▸ **STATED EXERCISE**:
Read the records below and copy each line that contains "picture".

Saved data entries
◇ ◇ ◇ ◇ ◇
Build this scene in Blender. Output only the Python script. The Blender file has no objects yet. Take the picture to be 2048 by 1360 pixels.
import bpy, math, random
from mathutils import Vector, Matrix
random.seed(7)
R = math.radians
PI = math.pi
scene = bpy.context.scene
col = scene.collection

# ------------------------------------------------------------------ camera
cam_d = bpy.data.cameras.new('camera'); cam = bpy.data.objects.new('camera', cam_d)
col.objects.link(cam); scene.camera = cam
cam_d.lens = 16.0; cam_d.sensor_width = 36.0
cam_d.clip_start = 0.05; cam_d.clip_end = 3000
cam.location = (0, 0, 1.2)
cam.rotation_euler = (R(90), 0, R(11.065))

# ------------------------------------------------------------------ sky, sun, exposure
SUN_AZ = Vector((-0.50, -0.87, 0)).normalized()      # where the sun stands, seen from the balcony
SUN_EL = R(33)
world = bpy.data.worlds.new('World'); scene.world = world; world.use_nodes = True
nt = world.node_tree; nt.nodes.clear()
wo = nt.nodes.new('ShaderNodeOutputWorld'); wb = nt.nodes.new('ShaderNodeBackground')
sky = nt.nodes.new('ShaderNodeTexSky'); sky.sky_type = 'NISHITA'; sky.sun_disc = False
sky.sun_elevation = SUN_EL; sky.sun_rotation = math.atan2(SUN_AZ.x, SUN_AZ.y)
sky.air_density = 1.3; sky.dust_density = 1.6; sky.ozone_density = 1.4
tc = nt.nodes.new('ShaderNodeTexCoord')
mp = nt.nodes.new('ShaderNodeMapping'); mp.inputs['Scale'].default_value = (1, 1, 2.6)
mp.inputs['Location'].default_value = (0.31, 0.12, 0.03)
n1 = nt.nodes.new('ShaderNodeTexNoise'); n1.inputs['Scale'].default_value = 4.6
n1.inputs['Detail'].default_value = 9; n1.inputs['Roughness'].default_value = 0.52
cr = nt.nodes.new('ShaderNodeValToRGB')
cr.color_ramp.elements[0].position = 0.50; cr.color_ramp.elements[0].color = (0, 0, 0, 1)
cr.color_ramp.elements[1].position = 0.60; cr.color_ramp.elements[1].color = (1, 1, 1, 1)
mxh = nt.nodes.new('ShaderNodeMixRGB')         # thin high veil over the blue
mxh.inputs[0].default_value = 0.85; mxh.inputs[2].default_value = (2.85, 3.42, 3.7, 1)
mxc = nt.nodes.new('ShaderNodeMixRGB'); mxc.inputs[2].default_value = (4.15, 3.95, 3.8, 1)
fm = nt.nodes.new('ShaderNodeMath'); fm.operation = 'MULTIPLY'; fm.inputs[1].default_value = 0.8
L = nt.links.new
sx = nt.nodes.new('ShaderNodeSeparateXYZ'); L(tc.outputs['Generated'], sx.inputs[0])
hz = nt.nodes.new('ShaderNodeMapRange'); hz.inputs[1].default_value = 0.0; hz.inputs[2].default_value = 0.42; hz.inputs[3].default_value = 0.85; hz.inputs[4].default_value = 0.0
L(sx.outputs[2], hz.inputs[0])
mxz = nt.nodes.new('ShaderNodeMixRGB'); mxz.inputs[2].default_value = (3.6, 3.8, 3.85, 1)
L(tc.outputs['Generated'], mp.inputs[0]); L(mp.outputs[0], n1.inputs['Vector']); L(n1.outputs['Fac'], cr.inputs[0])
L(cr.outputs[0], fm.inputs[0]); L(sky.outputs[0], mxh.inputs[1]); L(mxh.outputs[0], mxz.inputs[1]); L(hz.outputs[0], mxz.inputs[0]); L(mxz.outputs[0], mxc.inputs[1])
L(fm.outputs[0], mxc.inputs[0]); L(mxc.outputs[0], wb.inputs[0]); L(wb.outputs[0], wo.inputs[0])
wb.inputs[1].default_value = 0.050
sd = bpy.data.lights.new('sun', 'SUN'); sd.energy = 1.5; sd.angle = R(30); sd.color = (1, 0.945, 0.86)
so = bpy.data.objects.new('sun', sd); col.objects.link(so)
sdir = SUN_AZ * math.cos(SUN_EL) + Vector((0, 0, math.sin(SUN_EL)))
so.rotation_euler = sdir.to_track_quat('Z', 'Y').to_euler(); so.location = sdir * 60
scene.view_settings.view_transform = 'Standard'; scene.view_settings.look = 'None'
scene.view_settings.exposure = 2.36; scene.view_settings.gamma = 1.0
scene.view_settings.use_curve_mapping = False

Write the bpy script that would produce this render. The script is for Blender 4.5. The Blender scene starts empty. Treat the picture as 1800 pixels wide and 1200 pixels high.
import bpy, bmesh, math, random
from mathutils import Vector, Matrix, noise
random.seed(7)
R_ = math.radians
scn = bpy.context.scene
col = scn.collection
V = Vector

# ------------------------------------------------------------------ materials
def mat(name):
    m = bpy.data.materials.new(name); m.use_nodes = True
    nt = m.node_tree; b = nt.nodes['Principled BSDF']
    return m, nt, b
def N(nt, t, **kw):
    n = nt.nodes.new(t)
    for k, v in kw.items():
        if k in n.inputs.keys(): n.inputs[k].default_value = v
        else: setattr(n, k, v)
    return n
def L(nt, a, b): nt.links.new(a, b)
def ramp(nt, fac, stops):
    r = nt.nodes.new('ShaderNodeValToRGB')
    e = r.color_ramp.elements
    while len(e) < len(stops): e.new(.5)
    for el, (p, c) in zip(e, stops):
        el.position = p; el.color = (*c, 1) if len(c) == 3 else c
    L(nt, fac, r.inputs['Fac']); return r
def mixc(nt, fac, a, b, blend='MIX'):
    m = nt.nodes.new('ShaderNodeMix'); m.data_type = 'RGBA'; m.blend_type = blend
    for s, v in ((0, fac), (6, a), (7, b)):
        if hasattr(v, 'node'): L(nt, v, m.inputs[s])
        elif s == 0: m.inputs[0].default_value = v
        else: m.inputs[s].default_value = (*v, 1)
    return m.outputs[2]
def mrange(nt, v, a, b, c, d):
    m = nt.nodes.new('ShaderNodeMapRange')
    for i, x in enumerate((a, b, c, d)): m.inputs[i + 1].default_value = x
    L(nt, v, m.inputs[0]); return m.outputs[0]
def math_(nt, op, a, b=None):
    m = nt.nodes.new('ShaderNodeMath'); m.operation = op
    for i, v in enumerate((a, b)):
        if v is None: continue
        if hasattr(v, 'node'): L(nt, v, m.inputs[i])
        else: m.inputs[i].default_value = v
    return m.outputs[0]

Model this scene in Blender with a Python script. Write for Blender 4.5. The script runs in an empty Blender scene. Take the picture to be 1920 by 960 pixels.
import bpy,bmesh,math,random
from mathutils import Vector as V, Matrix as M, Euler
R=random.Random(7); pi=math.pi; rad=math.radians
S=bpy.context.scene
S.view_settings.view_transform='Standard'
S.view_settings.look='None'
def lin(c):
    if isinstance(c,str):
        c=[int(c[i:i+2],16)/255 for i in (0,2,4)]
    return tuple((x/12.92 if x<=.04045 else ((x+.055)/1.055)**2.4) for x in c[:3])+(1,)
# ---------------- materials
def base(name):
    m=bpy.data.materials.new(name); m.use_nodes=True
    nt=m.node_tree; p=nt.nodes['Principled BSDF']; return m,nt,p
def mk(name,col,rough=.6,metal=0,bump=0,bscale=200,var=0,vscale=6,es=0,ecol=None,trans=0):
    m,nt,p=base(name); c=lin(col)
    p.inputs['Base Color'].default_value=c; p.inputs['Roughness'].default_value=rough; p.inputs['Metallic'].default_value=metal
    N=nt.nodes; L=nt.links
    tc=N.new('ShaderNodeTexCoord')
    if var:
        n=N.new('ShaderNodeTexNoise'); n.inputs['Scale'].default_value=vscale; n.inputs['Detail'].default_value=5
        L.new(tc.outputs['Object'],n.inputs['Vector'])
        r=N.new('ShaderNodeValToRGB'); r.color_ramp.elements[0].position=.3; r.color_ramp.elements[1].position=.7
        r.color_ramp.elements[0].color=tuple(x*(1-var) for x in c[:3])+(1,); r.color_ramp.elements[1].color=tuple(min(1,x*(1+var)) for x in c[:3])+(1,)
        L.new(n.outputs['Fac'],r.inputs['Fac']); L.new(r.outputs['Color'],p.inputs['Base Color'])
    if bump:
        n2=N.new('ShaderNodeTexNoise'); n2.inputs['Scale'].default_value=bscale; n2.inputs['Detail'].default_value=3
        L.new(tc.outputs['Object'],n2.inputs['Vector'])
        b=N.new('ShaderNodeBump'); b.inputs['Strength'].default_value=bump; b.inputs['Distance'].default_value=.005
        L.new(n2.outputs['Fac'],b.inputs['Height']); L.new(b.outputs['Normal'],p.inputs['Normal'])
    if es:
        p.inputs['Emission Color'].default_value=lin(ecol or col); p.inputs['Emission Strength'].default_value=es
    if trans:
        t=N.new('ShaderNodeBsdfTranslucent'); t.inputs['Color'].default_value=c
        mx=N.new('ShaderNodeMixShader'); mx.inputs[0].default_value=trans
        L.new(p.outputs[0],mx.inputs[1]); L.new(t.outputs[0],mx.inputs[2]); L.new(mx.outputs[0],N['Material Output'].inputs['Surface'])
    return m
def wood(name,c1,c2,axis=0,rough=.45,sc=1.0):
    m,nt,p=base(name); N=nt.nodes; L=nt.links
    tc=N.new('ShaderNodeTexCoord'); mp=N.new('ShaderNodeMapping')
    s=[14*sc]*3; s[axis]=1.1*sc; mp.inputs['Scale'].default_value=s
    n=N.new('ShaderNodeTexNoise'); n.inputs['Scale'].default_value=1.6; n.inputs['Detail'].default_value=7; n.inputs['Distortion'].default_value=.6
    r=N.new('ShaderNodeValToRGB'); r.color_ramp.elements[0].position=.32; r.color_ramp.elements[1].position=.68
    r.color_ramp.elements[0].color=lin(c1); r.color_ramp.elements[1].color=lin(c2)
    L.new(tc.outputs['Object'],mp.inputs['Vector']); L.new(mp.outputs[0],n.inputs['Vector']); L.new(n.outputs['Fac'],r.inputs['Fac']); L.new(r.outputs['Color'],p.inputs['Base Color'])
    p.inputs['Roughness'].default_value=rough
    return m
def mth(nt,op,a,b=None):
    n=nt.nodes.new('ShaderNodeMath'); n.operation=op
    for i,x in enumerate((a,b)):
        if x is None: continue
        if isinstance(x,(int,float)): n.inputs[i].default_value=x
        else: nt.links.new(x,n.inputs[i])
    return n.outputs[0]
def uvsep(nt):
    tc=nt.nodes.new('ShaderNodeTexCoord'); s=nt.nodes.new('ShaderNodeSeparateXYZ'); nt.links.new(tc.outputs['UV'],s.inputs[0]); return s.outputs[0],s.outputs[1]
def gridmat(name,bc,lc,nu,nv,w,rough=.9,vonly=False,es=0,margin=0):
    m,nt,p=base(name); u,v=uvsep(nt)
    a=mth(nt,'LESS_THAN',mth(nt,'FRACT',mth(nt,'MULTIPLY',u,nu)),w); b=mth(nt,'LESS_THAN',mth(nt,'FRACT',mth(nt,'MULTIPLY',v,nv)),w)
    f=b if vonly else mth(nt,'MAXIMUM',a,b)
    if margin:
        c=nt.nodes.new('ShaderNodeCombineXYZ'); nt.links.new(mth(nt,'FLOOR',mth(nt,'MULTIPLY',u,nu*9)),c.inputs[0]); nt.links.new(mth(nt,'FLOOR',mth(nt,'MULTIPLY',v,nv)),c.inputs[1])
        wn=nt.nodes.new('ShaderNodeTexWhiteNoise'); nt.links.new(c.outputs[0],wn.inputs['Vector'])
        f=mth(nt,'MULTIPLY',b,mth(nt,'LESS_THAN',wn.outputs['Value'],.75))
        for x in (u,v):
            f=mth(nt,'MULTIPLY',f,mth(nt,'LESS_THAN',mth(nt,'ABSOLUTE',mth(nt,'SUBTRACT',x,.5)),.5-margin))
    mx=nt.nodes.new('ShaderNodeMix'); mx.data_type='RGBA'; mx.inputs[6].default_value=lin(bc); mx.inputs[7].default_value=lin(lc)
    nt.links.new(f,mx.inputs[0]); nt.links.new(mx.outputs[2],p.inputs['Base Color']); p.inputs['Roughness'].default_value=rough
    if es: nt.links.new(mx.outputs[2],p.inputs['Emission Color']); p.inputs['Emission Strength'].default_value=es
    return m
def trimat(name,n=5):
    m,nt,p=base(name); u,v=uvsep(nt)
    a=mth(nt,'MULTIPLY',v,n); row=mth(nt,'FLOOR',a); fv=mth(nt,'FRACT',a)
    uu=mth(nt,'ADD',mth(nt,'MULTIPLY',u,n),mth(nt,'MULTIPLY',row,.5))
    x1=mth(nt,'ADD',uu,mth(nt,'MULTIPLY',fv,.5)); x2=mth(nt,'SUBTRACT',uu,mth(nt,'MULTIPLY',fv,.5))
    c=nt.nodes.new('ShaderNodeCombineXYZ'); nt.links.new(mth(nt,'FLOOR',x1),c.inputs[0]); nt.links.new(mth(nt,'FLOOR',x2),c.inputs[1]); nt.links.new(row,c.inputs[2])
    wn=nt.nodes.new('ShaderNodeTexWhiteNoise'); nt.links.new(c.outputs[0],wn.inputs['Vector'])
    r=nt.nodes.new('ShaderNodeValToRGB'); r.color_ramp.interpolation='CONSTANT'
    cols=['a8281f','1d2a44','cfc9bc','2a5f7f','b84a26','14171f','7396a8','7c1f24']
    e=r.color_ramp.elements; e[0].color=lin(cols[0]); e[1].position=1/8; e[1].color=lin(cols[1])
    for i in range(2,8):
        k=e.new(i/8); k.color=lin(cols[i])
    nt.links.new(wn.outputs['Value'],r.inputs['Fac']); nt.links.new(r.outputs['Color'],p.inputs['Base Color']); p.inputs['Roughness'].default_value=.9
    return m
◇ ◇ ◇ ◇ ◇
▸ **REPLY**:
Build this scene in Blender. Output only the Python script. The Blender file has no objects yet. Take the picture to be 2048 by 1360 pixels.
Write the bpy script that would produce this render. The script is for Blender 4.5. The Blender scene starts empty. Treat the picture as 1800 pixels wide and 1200 pixels high.
Model this scene in Blender with a Python script. Write for Blender 4.5. The script runs in an empty Blender scene. Take the picture to be 1920 by 960 pixels.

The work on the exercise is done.